Not only has the Board placed restrictions on the ability of a company to withdraw from a multi-employer association ( Retail Assocs., Inc., 120 N.L.R.B 388, 393 (1958), approved in Carvel Co. v. National Labor Relations Board, 560 F.2d 1030, 1034-1035 (1st Cir. 1977), certiorari denied, 434 U.S. 1065, 98 S.Ct. 1240, 55 L.Ed.2d 766), but it is difficult to understand what impact the Company's attempted withdrawal could have had on its apparent obligations under the then existing collective bargaining agreement. An agreement negotiated by a multi-employer association is binding upon its members. National Labor Relations Board v. Strong, 393 U.S. 357, 89 S.Ct. 541, 21 L.Ed.2d 546; Ringside Liquors, Inc., 237 NLRB No. 6 at 13-15 (1978). While a member of the Association, moreover, the Company expressly agreed that "any union contract signed by [the Association's Union Contract Negotiation] Committee for the Association shall be binding for the term of the contract on all Association Members whose names are affixed thereto" (Assoc. By-Laws, Assoc. Exh. 1, Art. IX, Sec. 2(b)). The Company signed the contract negotiated by that committee with the Union.
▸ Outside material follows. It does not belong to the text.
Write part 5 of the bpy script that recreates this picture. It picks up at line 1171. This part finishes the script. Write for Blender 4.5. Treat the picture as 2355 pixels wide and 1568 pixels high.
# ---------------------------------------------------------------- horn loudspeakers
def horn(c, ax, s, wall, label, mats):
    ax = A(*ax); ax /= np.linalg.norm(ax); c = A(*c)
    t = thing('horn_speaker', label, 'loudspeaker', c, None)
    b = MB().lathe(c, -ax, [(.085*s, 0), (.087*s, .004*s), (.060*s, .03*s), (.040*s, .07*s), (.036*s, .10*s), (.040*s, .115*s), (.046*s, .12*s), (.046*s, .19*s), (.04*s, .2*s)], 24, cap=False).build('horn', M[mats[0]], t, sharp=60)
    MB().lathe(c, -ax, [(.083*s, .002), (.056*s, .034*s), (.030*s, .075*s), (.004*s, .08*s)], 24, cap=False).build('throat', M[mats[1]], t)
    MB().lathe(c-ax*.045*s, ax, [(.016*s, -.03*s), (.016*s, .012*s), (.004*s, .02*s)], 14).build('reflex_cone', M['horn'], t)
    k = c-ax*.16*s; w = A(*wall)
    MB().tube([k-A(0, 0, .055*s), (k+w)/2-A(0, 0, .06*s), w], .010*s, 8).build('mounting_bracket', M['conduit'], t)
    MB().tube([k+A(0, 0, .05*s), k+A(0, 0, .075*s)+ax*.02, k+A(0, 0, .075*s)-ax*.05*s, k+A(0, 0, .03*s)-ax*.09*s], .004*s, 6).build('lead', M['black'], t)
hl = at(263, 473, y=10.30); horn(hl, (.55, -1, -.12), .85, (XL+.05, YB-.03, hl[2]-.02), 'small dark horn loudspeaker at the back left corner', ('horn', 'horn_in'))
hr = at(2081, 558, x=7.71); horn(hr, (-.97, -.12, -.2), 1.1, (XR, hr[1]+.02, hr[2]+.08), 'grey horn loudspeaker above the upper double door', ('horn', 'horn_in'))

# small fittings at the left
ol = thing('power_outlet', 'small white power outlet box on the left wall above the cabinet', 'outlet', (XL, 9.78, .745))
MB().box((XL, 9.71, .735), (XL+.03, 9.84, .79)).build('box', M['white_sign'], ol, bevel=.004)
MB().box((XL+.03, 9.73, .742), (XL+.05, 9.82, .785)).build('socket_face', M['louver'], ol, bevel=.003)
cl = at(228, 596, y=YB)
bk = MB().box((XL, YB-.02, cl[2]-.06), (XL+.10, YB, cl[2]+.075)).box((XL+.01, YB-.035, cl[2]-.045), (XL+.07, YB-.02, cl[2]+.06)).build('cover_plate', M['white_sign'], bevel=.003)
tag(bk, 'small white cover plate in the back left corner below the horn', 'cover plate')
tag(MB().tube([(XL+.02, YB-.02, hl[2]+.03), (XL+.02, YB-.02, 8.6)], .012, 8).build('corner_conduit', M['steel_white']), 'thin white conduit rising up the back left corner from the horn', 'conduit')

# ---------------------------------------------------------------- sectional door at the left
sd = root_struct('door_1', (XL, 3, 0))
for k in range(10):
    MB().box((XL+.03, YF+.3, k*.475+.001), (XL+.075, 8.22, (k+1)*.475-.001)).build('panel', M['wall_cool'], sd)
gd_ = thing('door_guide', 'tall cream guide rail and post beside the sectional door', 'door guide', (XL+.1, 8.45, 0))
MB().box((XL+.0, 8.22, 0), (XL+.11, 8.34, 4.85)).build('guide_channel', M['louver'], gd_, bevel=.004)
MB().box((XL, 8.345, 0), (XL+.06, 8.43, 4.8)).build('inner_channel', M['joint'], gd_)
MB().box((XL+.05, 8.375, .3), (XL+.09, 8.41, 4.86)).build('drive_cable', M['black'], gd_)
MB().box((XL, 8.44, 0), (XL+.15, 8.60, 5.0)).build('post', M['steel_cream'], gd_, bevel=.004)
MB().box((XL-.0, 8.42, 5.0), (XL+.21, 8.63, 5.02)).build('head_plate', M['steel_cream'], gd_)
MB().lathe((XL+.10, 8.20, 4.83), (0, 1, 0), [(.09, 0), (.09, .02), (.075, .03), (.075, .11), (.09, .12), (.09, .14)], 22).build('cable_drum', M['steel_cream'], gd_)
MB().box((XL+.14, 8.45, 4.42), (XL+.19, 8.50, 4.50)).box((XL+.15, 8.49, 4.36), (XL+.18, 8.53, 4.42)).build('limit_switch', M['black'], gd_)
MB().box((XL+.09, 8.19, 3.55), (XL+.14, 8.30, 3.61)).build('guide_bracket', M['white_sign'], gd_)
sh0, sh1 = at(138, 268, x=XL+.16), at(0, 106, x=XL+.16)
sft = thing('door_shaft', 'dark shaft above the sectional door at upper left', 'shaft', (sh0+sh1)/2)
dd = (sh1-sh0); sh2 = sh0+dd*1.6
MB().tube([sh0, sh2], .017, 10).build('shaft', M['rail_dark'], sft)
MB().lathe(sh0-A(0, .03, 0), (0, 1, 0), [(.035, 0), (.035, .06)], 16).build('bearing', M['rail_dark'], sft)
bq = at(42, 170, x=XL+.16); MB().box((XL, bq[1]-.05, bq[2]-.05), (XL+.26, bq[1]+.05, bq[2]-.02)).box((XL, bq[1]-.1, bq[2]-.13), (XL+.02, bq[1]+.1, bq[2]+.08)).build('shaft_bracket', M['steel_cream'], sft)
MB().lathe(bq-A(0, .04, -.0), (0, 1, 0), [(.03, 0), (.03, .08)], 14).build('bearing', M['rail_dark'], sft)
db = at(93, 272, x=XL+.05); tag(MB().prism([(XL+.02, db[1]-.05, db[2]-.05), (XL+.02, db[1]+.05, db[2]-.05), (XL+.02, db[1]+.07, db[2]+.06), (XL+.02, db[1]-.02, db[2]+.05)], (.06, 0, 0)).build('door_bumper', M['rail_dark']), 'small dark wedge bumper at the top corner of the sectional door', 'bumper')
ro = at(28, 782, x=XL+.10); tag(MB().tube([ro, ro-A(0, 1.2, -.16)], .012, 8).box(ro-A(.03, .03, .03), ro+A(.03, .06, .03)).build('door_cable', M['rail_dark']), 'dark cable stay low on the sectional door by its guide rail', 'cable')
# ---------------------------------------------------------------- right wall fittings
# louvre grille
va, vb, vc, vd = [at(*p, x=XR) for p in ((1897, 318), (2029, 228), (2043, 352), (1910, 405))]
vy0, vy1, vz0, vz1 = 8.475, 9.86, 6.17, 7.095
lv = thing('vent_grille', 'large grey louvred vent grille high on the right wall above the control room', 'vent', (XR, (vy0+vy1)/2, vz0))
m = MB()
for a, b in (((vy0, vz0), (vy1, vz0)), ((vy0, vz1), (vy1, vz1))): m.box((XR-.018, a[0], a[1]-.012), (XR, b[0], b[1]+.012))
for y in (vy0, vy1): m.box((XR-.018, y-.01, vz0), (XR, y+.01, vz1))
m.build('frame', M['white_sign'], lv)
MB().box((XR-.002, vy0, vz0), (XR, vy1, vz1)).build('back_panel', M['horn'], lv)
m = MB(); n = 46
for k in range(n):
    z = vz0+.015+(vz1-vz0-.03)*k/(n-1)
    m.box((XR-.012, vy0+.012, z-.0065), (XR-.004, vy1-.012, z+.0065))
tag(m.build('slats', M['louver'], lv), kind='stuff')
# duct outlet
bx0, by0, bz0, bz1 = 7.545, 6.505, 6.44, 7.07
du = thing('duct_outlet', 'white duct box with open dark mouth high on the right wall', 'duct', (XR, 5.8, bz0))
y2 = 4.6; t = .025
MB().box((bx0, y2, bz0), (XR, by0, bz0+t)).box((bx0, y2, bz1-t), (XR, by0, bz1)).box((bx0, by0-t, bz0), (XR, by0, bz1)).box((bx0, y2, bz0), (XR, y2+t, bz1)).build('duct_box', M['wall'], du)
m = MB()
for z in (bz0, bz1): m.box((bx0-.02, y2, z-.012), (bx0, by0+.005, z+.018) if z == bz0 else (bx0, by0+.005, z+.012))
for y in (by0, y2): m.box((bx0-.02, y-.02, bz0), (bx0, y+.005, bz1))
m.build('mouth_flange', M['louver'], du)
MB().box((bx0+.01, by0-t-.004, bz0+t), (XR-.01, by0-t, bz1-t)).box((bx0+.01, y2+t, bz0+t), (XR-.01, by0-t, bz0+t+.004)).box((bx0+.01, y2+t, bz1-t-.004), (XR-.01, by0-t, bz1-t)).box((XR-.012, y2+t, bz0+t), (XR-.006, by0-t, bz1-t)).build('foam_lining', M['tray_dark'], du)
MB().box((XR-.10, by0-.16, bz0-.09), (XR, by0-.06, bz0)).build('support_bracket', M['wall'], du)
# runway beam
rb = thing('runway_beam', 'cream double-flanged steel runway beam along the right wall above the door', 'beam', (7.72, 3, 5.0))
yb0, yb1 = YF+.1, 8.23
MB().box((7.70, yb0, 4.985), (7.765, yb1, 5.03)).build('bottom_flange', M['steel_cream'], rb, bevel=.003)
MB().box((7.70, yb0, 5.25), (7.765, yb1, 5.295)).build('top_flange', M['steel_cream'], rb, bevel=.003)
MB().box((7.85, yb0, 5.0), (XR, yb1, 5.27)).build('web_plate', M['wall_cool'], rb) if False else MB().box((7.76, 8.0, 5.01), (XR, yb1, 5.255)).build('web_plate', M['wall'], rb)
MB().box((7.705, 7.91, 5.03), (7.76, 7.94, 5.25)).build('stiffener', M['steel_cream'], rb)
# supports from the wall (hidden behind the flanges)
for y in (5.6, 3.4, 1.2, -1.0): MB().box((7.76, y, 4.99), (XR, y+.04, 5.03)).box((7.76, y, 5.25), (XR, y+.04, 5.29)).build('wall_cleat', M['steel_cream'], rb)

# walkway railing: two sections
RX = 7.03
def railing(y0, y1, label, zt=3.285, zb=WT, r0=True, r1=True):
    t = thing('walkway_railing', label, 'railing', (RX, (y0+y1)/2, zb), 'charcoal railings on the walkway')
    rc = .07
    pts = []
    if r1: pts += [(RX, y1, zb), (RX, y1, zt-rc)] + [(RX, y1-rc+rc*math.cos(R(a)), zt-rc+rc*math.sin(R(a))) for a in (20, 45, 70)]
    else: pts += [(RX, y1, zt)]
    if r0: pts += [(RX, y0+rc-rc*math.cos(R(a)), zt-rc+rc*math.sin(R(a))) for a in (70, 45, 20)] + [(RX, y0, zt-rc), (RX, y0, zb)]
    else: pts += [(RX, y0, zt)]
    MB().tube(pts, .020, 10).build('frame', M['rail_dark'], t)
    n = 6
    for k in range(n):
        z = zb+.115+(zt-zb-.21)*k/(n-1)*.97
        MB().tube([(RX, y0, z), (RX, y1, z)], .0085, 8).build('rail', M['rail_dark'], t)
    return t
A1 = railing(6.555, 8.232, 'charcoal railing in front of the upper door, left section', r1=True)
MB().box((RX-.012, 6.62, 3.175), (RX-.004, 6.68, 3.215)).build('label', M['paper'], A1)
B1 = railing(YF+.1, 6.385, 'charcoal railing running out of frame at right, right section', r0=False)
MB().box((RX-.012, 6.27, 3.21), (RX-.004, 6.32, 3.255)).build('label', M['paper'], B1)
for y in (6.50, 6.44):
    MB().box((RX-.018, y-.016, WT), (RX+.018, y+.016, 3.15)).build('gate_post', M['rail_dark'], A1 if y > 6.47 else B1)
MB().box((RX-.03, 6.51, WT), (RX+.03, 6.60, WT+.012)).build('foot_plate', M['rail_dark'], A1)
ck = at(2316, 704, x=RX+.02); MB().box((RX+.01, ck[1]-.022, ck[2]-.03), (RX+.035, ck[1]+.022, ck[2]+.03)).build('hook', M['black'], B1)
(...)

Thus whether or not it chose to remain a member of the Association, the Company was obligated by the terms of the contract. Since that contract contains procedures for processing pending grievances through an Association-Union committee, the Company's refusal to participate in that process constitutes a violation of Section 8(a)(5) under the principles previously noted.
The Company argues, however, that since the Union did not notify it of the grievances at Step 2 of the grievance process, the Company cannot be said to have refused to abide by the contract terms. But neither the collective bargaining agreement nor the previous practice under the contract required the Union to direct its complaints to the Company rather than the Association. The Association has, mean-while, refused to process any of the grievances forwarded to it by the employees, apparently because of the Company's attempted withdrawal from the Association. This conduct amounts to a refusal by the Company to comply with the contract. Finally, there is no question that in cases in which a company repudiates a contract in this fashion, the Board may seek under the auspices of Section 8(a)(5) an order directing the Company to honor the contract. National Labor Relations Board v. Hyde, 339 F.2d 568, 572 (9th Cir. 1964); Crescent Bed Co., 157 NLRB 296, enforced per curiam, 63 LRRM 2480 (D.C. Cir. 1966); see also National Labor Relations Board v. Strong, 393 U.S. 357, 89 S.Ct. 541, 21 L.Ed.2d 546. The Board's order respecting the grievance provisions of the collective bargaining agreement between the Association and the Union was therefore proper.
But see note 9 supra.
The Board's order will be enforced in full.